Nevada ‘Fake Elector’ Case Originally Set To Be Tried Next Week, Is Punted Into Next Year

A case against six GOP officials posing as ‘fake electors’ after the 2020 election in Nevada is being moved to next year from next week.

AP, File
Presidents Biden and Trump. AP, File

A Nevada court on Monday has pushed back the trial date for six “fake electors” — who face felony charges for allegedly seeking to subvert the state’s 2020 vote in favor of President Trump — to next year, after the 2024 election. The case was originally set to be tried next week.

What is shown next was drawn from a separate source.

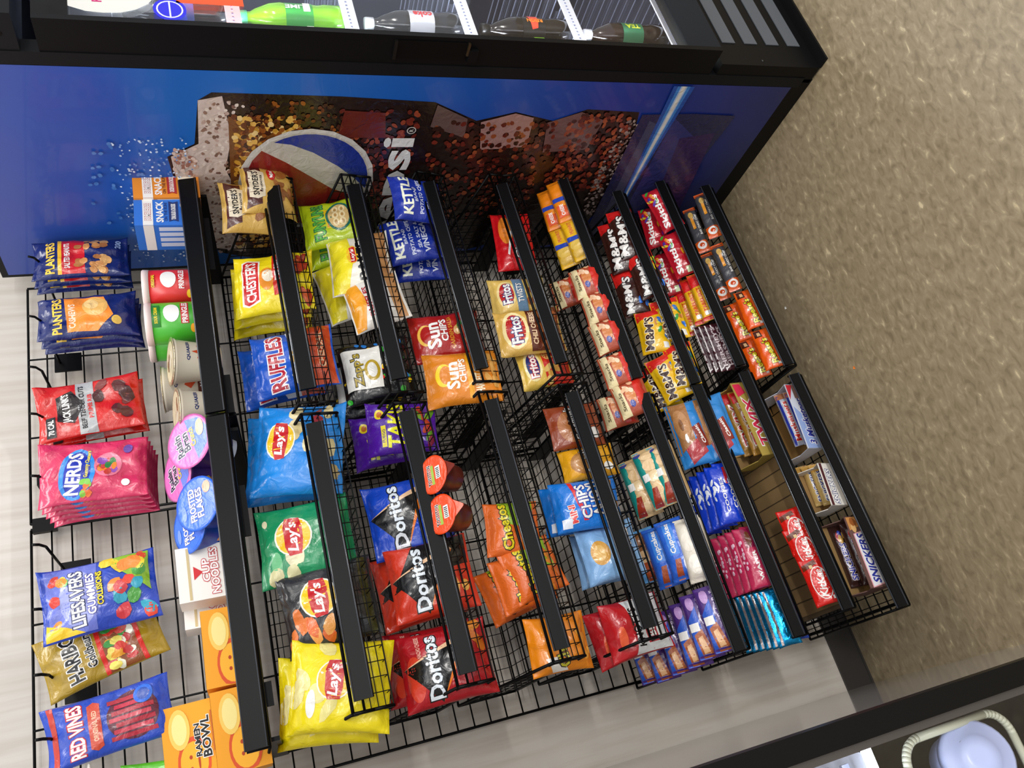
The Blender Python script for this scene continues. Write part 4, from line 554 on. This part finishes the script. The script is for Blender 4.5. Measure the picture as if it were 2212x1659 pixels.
for k in range(1, 10):
    for sec in (0, 1):
        side = ('left', 'right')[sec]; z = RZ[k]; y = RY[k]; seg = lambda p, q, r=.0011, n=4: mb.seg(p, q, r, blk, n)
        if 2 <= k <= 5:
            x0, x1 = ((.05, .612), (.637, 1.222))[sec]; rx0, rx1 = ((.068, .585), (.66, 1.178))[sec]
            root = empty('wire_basket', (x0, 0, z-.1), 'black wire basket, %s row down, %s half of the rack' % (ordn[k], side), 'wire basket', 'wire baskets in the middle rows'); root.location = (0, 0, 0)
            F = (y+.013, z+.007); B = (-.014, z+.103); FB = (-.385, z-.064); BB = (-.02, z-.03)
            mb = MB()
            for x in (x0, x1): mb.path([(x, B[0], B[1]), (x, F[0], F[1]), (x, F[0]+.006, z-.03), (x, FB[0], FB[1]), (x, BB[0], BB[1]), (x, B[0], B[1])], .0032, blk, 6)
            mb.seg((x0, B[0], B[1]), (x1, B[0], B[1]), .003, blk, 6); mb.seg((x0, F[0], F[1]), (x1, F[0], F[1]), .0032, blk, 6); mb.seg((x0, F[0]+.003, F[1]-.02), (x1, F[0]+.003, F[1]-.02), .0025, blk, 6)
            mb.build('rim_frame', root); mb = MB(); n = 22
            for i in range(n+1):
                x = x0+(x1-x0)*i/n; seg((x, F[0]+.004, z-.012), (x, FB[0], FB[1])); seg((x, FB[0], FB[1]), (x, BB[0], BB[1])); seg((x, BB[0], BB[1]), (x, B[0], B[1]))
            for j in range(10): t = j/9; seg((x0, FB[0]+(BB[0]-FB[0])*t, FB[1]+(BB[1]-FB[1])*t), (x1, FB[0]+(BB[0]-FB[0])*t, FB[1]+(BB[1]-FB[1])*t), .0015)
            for j in range(1, 6): t = j/6; seg((x0, BB[0]+(B[0]-BB[0])*t, BB[1]+(B[1]-BB[1])*t), (x1, BB[0]+(B[0]-BB[0])*t, BB[1]+(B[1]-BB[1])*t))
            for j in range(0, 5): t = j/4; seg((x0, F[0]+.004+(FB[0]-F[0])*t, z-.012+(FB[1]-z+.012)*t), (x1, F[0]+.004+(FB[0]-F[0])*t, z-.012+(FB[1]-z+.012)*t))
            for x in (x0, x1):
                for j in range(1, 13):
                    t = j/13; a = (F[0]+(B[0]-F[0])*t, F[1]+(B[1]-F[1])*t); yb = FB[0]+(BB[0]-FB[0])*t; seg((x, a[0], a[1]), (x, yb, FB[1]+(BB[1]-FB[1])*t))
                for j in range(1, 4): t = j/4; seg((x, F[0]+(FB[0]-F[0])*t, F[1]+(FB[1]-F[1])*t), (x, B[0]+(BB[0]-B[0])*t, B[1]+(BB[1]-B[1])*t))
            mb.build('wire_mesh', root); rail(rx0, rx1, y, z, root, .026 if k < 4 else .022)
            for x in (x0+.02, x1-.02): mb = MB(); arm(mb, x, -.002, BB[1]-.004, -.33, FB[1]+.004, .05, .012); mb.build('support_arm', root)
        else:
            x0, x1 = {1: ((.037, .636), (.645, 1.2)), 6: ((-.014, .562), (.603, 1.195)), 7: ((-.014, .588), (.594, 1.194)), 8: ((.012, .606), (.625, 1.221)), 9: ((-.014, .58), (.608, 1.197))}[k][sec]
            if k == 1 and sec: x1 = 1.226
            root = empty('wire_shelf', (0, 0, 0), '%s wire shelf, %s row down, %s half of the rack' % ('flat black' if k == 1 else 'slanted black', ordn[k], side), 'shelf', 'wire shelves with price rails')
            zf, zb = (z-.036, z-.036) if k == 1 else (z-.040, z-.040+(.27 if k < 8 else .12)*.32); yf = y+.012; yb = -.012
            mb = MB(); n = 26
            mb.path([(x0, yb, zb), (x0, yf, zf), (x1, yf, zf), (x1, yb, zb), (x0, yb, zb)], .003, blk, 6)
            for i in range(1, n): x = x0+(x1-x0)*i/n; seg((x, yf, zf), (x, yb, zb), .0014); seg((x, yf, zf), (x, yf+.001, z-.004), .0013)
            for j in range(1, 12): t = j/12; seg((x0, yf+(yb-yf)*t, zf+(zb-zf)*t-.002), (x1, yf+(yb-yf)*t, zf+(zb-zf)*t-.002), .0018)
            for x in (x0, x1): seg((x, yf, zf), (x, yf, z), .0028, 6)
            mb.build('shelf_wires', root); rail(x0, x1, y, z, root, .031 if k == 1 else .020)
            for x in (x0+.012, x1-.012): mb = MB(); arm(mb, x, -.002, zb-.004, yf+.03, zf-.004, .04, .014); mb.build('support_arm', root)
            if k == 1:
                for a, b_ in (((.4, .5), (.1, .14)), ((.655, .74), (1.0, 1.14)))[sec]: mb = MB(); mb.box(a, y+.03, z-.052, b_, y+.034, z-.036, blk); mb.build('stiffener_bar', root)
mb = MB(); cb = ramp_mat('corrugated_card', .8, [(.4, '6e5636'), (.6, '80663f')], 8, stretch=(1, 1, 1))
for i in range(17): mb.box(.03+i*.033, -.30, 0, .06+i*.033, -.04, .002, cb)
mb.box(.02, -.30, -.003, .59, -.04, 0, M('4a3a26', 'paper')); o = tag(mb.build('cardboard_liner'), 'brown ribbed cardboard liner on the eighth shelf down, left half', 'cardboard'); o.matrix_world = Matrix.Translation((0, -.02, .3065))@Matrix.Rotation(math.atan(.12), 4, 'X')
# ---------------------------------------------------------------- goods
for p in P_: place(*p)
# ---------------------------------------------------------------- right cooler (blue side panel)
XC = 1.240; YF = -.737; bk = M('0b0b0c', 'powder'); bk2 = M('131416', 'powder')
co = empty('drinks_cooler', (0, 0, 0), 'tall black drinks cooler with a blue printed side panel and glass door', 'cooler')
XR = 2.0
mb = MB()
mb.box(XC, -.69, .03, XC+.03, -.04, 1.955, bk2)          # side wall
mb.box(XC+.03, -.06, .03, XR, -.04, 1.955, M('3c3e44', 'plastic')); mb.box(XR-.03, -.69, .03, XR, -.06, 1.955, bk2)
mb.box(XC+.03, -.69, 1.85, XR, -.06, 1.955, bk2); mb.box(XC+.03, -.69, .03, XR, -.06, .30, bk2)
mb.box(XC, -.70, 0, XC+.02, -.05, .03, bk); mb.box(XC-.001, -.705, .03, XC, -.05, .052, bk)
mb.box(XC-.002, -.705, .03, XC+.03, -.675, 1.955, bk2)
mb.build('cabinet', co)
blue = bpy.data.materials.new('printed_blue'); blue.use_nodes = True; nt = blue.node_tree; b = nt.nodes['Principled BSDF']
tc = nt.nodes.new('ShaderNodeTexCoord'); sp = nt.nodes.new('ShaderNodeSeparateXYZ'); nt.links.new(tc.outputs['Object'], sp.inputs[0])
cr = nt.nodes.new('ShaderNodeValToRGB'); els = cr.color_ramp.elements; els[0].position = 0; els[0].color = lin('14204f'); els[1].position = 1; els[1].color = lin('3d4796')
for p, h in ((.12, '1c2a72'), (.3, '16368e'), (.5, '1050a8'), (.72, '1464b8'), (.85, '1e4ea6')): e = els.new(p); e.color = lin(h)
n1 = nt.nodes.new('ShaderNodeTexNoise'); n1.inputs['Scale'].default_value = 3; ad = nt.nodes.new('ShaderNodeMath'); ad.operation = 'MULTIPLY_ADD'; ad.inputs[1].default_value = .5; ml = nt.nodes.new('ShaderNodeMath'); ml.operation = 'MULTIPLY_ADD'; ml.inputs[1].default_value = .18; 
nt.links.new(tc.outputs['Object'], n1.inputs['Vector']); nt.links.new(sp.outputs['Z'], ad.inputs[0]); ad.inputs[2].default_value = -.09; nt.links.new(n1.outputs['Fac'], ml.inputs[0]); nt.links.new(ad.outputs[0], ml.inputs[2]); nt.links.new(ml.outputs[0], cr.inputs[0]); nt.links.new(cr.outputs[0], b.inputs['Base Color']); b.inputs['Roughness'].default_value = .3; b.inputs['Coat Weight'].default_value = .2
mb = MB(); mb.box(XC-.002, -.676, .052, XC, -.052, 1.94, blue); PX = XC-.002
art = []
def outline(sc): return [('p', [(.6, 1.487), (.621, 1.46), (.617, 1.2), (.606, .992), (.552, .881), (.58, .79), (.554, .686), (.592, .606), (.585, .46), (.42, .42), (.2, .43), (.07, .48), (.05, .6), (.1, .684), (.06, .79), (.09, .88), (.034, 1.0), (.04, 1.3), (.1, 1.46), (.15, 1.49), (.3, 1.5), (.38, 1.55), (.442, 1.557), (.48, 1.5)], sc)]
art += outline('1a0c09')
rg = random.Random(5)
art += [('p', [(.6, 1.487), (.612, 1.44), (.5, 1.425), (.4, 1.44), (.25, 1.39), (.1, 1.4), (.12, 1.47), (.3, 1.49), (.38, 1.545), (.442, 1.55), (.48, 1.492)], 'c4b2aa')]
def spots(n, x0, x1, z0, z1, r, cols): 
    art.append(('b', n*2, x0, z0, x1, z1, r, r*.8, cols))
spots(170, .1, .6, 1.40, 1.485, .005, ['c9b6ac', '8a6a5c', 'd8cac0', '6e5048', 'b49a90'])
spots(25, .38, .47, 1.5, 1.545, .006, ['c9a694', '9a6a5c', 'd8c0b4'])
art.append(('p', [(.56, 1.43), (.3, 1.43), (.2, 1.36), (.3, 1.3), (.5, 1.3)], '6a3c14'))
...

Six Nevada GOP officials were indicted in December for offering a false instrument and for filing and uttering a forged instrument relating to their efforts to certify, for the Electoral College, that Mr. Trump was the legitimate winner of the 2020 presidential election in their state despite Mr. Trump losing there by more than 33,000 votes.

Mr. Trump has claimed that he was the legitimate winner of the state. Yet, analyses of the election results, including at least one commissioned by Mr. Trump’s campaign, have only reaffirmed President Biden’s win.

To that end, the six Republican Party officials held their own procedure at Carson City in December 2020, where they pledged their electoral votes for Mr. Trump and referred to themselves as “duly elected and qualified electors.”

“We cannot allow attacks on democracy to go unchallenged,” Attorney General Aaron Ford of Nevada, who is a Democrat, said in a statement accompanying the indictment. “Today’s indictments are the product of a long and thorough investigation, and as we pursue this prosecution, I am confident that our judicial system will see justice done.”

At court proceedings Monday, the alternative GOP electors attempted unsuccessfully to get the charges against them dropped. Judge Mary Kay Holthus of Clark County instead set a hearing date for April 22, where arguments about the move to dismiss charges will be heard.

Attorneys for the fake electors are expected to argue that the case should be tried at Carson City instead of Las Vegas, where the case was brought and where the Republican electors attempted to file the forged documents. They are also expected to argue that there is insufficient evidence to bring the case against them.

Judge Holthus also moved the trial, which was originally set for next week, to next year. She initially set the trial to begin on January 6, 2025, though the fake electors objected, and the trial was then set for January 13.

The fake elector case in Nevada was not the only case to see action on Monday. In Wisconsin, two agents who supported Mr. Trump’s efforts to overturn the election in the state, Kenneth Chesebro and Jim Troupis, settled a civil suit brought against them by state Democrats.

As part of the settlement, the two men turned over some 1,400 pages of documents, text messages, photos, and emails, as well as a video that provides insight into Mr. Trump’s and his campaign’s post-election efforts. The 10 fake electors from Wisconsin settled in December.

Separately, in Georgia, Chesebro pleaded guilty in October to one felony count of conspiracy to commit filing false documents, for which he will be sentenced to probation, community service, and a modest fine.

There are similar cases percolating in other states as well. In Michigan, 16 Republican officials also face felony charges over related schemes to overturn the election results, and there are investigations under way in both New Mexico and Arizona.